Question:

God promised paradise to those in the Torah and the Gospel who are killed in a holy war, or who kill others in a holy war as stated by the Koran (9:111), but paradise is missing from the OT (including the Torah) and holy wars are missing from the NT (including the Gospels). Have some portions been taken away from the Old and New Testaments, as the Koran states: “they forgot a good part of the Message that was sent them” (5:13)? And the Jews perverted all the promises made by God in return for man’s obedience and applied those only to the land of Palestine.  What are your thoughts?
 
Response;
My thoughts are that it is absolutely absurd to propose that either the New Testament would ever have offered Paradise to anyone who killed in war or was killed in war.  This teaching is found in the Qur’an, as you mention, but, from what we know of Jesus, that he would have said this is simply not a tenable position.  Jesus told us to love our enemies, not to kill them.  Jesus foreswore war.  Jesus was a pacifist. Muhammad was a soldier.  He fought in wars and he led caravan raids.  He was involved in warfare and in a number of kinds of killings.  Jesus would never have done anything like this. 

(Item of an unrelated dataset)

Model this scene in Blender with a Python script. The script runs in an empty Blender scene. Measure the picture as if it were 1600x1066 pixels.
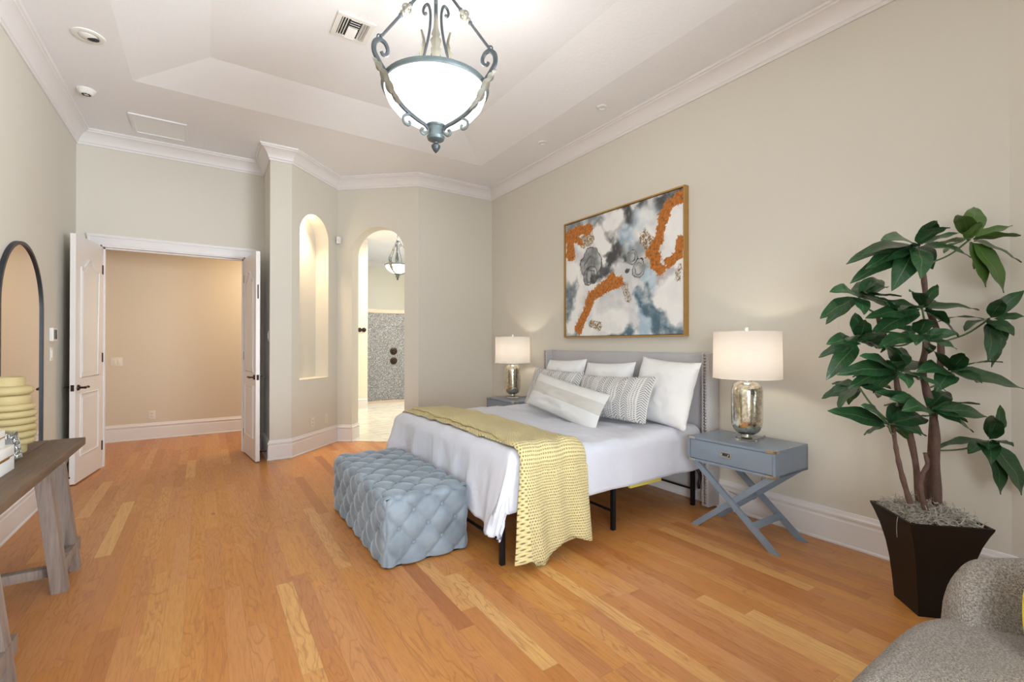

Of course, it is true that David, like Muhammad, was a leader in warfare.  In the Old Testament, the Jews were allowed to defend the land of Israel from its enemies, but there are two massive distinctions between the Old Testament and the Quran.  First of all, the Jews were never allowed to go on offensive wars to conquer enemies. They were only to defend the Promised Land, which was given to them by God.  On the contrary, Muslims are told to make holy war, to attack their enemies, and to make offensive warfare in the name of Allah.  The Qur’an, in this sense, is hugely different from the Bible.  This is why I am extremely confident that mention of being given Paradise for killing or dying in war was never in any part of the Jewish Scripture.  Also, the idea that those who kill in the name of God are accepted into Paradise is not even conceived of in the Bible.  In fact, because David was involved in violence for the sake of Israel, God did not allow him to build the temple.  God has always abhored violence in his name, although He allowed it for a specific limited purpose for Israel.
 
This idea that you quote from, which is the idea that the Bible originally also contained the idea of going to Paradise because of dying in warfare is crazy.  This evil doctrine is the invention of the violent man Muhammad.  It did not come from the God of the Bible, and to propose that it was originally in the Bible is completely unfounded.  If anything was “forgotten” from the message, it certainly was not the idea that killing for God would earn us a place in heaven.  I say, heaven forbid!
 
By the way, of course, there is no evidence for this proposal.  Muslims who make this claim are inventing it our of thin air. This is an ad hoc hypothesis, invented to make it appear that the Qur’an is consistent with the Bible, which is, of course, is not true.  
 
One more thing, which is your claim that Paradise is not found in Old Testament.  This is not a crazy idea, as the word “Paradise” is not found in most translations of the Hebrew Bible.  However, the Old Testament equivalent of the New Testament place called “Paradise” is the Hebrew word Sheol.  The word Sheol is found numerous places in the Old Testament, especially in the Psalms.  It is the place of waiting of the dead before the return of Christ at the end of time.  So, the word Paradise is not found in most English translations of the Old Testament, but Paradise is there, only with a different name for the waiting place before God returns. By the way, the New Testament idea of Paradise is different from that of the Qur’an.  In the Qur’an, Paradise is the word for the final place of reward.  That is not the New Testament idea.  The New Testament word equivalent to the Qur’an’s word Paradise is heaven.  Believe it or not, heaven in the Bible is not the same as Paradise in the Christian Scripture.  Heaven is the place of final reward in the New Testament, but Paradise is a place of waiting before the return of Christ.  A sample scripture for this is Luke 23:43.